## What to produce
Pick out every line with the word "picture" and copy it.

## Input rows
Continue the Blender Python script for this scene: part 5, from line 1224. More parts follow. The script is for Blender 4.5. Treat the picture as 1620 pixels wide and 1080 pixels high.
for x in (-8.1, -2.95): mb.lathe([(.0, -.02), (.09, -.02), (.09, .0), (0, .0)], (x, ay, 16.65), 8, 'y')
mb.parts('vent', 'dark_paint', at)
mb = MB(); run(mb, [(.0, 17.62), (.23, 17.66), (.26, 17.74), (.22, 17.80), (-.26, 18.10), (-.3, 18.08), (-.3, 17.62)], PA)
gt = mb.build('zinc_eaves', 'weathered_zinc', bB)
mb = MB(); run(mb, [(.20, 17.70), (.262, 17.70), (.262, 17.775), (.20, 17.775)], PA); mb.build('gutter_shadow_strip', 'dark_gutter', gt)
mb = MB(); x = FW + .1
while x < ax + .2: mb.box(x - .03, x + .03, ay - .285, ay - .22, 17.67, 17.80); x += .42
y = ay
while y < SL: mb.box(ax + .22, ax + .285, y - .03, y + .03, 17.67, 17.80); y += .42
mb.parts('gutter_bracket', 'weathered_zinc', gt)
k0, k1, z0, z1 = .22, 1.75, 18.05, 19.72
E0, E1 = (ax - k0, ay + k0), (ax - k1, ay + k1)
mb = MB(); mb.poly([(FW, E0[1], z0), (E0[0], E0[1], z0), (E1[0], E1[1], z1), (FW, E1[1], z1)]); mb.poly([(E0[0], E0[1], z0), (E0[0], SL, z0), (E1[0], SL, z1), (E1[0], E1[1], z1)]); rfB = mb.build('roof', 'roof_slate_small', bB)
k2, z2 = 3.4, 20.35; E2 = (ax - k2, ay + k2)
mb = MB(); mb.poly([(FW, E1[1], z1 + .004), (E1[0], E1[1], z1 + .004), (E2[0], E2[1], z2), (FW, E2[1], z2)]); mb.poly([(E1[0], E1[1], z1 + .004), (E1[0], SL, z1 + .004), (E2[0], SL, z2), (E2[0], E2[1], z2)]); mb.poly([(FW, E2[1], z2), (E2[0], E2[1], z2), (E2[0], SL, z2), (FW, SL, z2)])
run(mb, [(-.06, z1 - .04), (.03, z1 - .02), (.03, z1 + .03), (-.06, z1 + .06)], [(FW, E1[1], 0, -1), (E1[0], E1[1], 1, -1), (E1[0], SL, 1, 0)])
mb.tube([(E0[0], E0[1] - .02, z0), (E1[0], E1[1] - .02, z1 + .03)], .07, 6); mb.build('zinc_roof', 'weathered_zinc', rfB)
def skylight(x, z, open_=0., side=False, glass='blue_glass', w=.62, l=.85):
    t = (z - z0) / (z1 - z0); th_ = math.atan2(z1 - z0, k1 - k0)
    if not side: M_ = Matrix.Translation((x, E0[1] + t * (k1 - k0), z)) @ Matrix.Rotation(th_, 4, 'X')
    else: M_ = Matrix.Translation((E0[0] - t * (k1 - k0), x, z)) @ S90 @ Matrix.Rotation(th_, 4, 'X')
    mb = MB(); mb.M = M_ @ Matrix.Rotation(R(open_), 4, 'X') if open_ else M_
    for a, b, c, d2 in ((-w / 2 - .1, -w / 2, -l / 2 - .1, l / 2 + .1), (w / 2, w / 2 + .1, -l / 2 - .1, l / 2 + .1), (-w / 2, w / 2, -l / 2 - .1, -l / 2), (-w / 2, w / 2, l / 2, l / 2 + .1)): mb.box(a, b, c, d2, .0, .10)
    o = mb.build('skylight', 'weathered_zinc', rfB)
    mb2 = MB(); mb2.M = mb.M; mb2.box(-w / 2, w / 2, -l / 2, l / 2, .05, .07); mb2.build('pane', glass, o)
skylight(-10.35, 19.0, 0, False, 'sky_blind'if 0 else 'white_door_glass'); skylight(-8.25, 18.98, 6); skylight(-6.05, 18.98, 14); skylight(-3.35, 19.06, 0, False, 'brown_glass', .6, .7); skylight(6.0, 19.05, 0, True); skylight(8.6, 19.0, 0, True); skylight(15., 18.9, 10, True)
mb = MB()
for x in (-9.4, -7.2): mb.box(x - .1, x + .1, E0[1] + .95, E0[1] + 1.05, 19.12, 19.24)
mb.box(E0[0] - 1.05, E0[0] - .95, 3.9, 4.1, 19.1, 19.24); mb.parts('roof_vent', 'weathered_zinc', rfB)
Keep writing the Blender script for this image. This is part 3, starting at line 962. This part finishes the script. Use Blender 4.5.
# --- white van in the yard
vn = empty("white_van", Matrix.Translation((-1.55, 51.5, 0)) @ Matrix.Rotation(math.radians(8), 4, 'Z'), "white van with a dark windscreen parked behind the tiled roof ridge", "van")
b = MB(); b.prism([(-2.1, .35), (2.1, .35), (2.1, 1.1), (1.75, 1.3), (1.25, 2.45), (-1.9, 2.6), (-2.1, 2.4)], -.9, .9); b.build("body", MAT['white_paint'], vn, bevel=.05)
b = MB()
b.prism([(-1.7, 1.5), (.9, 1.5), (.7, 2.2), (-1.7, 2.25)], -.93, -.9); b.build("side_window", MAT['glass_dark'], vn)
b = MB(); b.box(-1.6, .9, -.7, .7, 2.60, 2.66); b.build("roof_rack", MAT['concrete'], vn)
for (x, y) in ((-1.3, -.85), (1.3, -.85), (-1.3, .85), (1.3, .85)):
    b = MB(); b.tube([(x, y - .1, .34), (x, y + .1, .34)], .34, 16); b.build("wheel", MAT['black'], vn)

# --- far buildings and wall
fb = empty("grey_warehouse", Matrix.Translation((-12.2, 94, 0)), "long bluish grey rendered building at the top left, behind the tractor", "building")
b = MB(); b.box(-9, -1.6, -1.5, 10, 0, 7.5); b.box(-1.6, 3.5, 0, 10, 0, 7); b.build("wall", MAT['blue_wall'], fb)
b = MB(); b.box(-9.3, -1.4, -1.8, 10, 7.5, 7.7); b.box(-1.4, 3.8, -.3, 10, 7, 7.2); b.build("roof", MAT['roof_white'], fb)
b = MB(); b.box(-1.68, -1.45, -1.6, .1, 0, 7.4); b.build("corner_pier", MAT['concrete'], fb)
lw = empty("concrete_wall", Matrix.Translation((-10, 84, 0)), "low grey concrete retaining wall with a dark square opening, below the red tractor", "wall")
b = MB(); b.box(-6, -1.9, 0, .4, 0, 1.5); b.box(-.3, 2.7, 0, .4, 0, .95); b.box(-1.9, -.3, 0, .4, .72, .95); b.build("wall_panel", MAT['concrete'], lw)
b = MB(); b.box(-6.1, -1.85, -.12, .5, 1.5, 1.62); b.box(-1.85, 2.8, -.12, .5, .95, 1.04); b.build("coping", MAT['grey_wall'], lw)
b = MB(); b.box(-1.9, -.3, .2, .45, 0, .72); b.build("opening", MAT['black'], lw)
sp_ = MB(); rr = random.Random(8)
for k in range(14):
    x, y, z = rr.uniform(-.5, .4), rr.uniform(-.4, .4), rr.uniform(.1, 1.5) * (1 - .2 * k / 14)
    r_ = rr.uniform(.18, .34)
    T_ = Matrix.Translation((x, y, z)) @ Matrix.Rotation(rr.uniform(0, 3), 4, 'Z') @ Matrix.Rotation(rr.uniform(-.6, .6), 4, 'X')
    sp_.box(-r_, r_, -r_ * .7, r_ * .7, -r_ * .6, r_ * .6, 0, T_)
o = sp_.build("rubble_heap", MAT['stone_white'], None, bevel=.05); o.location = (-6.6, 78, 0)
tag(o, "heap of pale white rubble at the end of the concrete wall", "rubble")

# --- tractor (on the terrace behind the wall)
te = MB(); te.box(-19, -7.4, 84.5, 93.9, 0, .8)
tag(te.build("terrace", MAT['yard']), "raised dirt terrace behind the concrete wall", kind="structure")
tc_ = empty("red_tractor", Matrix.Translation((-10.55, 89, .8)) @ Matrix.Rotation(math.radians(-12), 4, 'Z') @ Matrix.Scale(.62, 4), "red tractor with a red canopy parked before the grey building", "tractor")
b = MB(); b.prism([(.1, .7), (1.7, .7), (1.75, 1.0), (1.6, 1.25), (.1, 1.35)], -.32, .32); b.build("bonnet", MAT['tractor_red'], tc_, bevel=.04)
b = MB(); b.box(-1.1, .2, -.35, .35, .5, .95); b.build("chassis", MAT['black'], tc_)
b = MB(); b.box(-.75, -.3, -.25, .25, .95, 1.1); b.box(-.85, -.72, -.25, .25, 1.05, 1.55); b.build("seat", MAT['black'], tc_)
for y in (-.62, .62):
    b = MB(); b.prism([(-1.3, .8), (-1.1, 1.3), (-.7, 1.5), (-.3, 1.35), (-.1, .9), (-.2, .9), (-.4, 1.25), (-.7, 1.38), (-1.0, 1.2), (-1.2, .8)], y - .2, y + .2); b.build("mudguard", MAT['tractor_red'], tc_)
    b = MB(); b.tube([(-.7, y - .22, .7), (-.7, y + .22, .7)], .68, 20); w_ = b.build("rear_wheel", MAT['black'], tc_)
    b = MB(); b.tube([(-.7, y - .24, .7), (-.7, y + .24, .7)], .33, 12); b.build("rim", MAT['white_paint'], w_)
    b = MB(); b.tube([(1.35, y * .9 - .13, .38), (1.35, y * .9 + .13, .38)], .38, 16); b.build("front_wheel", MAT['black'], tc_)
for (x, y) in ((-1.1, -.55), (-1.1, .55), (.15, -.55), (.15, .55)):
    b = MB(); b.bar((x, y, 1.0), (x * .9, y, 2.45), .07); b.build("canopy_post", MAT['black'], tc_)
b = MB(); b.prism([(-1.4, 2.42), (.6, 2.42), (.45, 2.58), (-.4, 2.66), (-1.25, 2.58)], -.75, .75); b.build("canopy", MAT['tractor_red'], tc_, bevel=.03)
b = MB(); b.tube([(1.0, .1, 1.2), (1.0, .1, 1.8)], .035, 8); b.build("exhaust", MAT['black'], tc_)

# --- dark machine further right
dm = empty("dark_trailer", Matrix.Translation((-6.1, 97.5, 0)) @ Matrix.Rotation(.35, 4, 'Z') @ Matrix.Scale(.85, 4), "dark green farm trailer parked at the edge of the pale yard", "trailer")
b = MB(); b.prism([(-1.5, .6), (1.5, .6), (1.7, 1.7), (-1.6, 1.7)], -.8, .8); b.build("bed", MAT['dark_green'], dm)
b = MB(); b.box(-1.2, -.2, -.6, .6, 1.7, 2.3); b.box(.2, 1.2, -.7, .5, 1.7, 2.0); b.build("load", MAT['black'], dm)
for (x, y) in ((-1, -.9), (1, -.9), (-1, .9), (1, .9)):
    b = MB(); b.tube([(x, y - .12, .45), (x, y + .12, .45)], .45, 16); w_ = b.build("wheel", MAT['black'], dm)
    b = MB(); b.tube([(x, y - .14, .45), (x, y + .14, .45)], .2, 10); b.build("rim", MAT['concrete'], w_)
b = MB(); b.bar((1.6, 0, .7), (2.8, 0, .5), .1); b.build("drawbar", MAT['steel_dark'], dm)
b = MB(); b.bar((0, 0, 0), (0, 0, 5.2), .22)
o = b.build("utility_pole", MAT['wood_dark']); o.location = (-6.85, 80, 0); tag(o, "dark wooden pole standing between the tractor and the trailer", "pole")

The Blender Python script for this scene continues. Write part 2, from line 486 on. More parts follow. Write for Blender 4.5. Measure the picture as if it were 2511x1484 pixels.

## Result
Continue the Blender Python script for this scene: part 5, from line 1224. More parts follow. The script is for Blender 4.5. Treat the picture as 1620 pixels wide and 1080 pixels high.
The Blender Python script for this scene continues. Write part 2, from line 486 on. More parts follow. Write for Blender 4.5. Measure the picture as if it were 2511x1484 pixels.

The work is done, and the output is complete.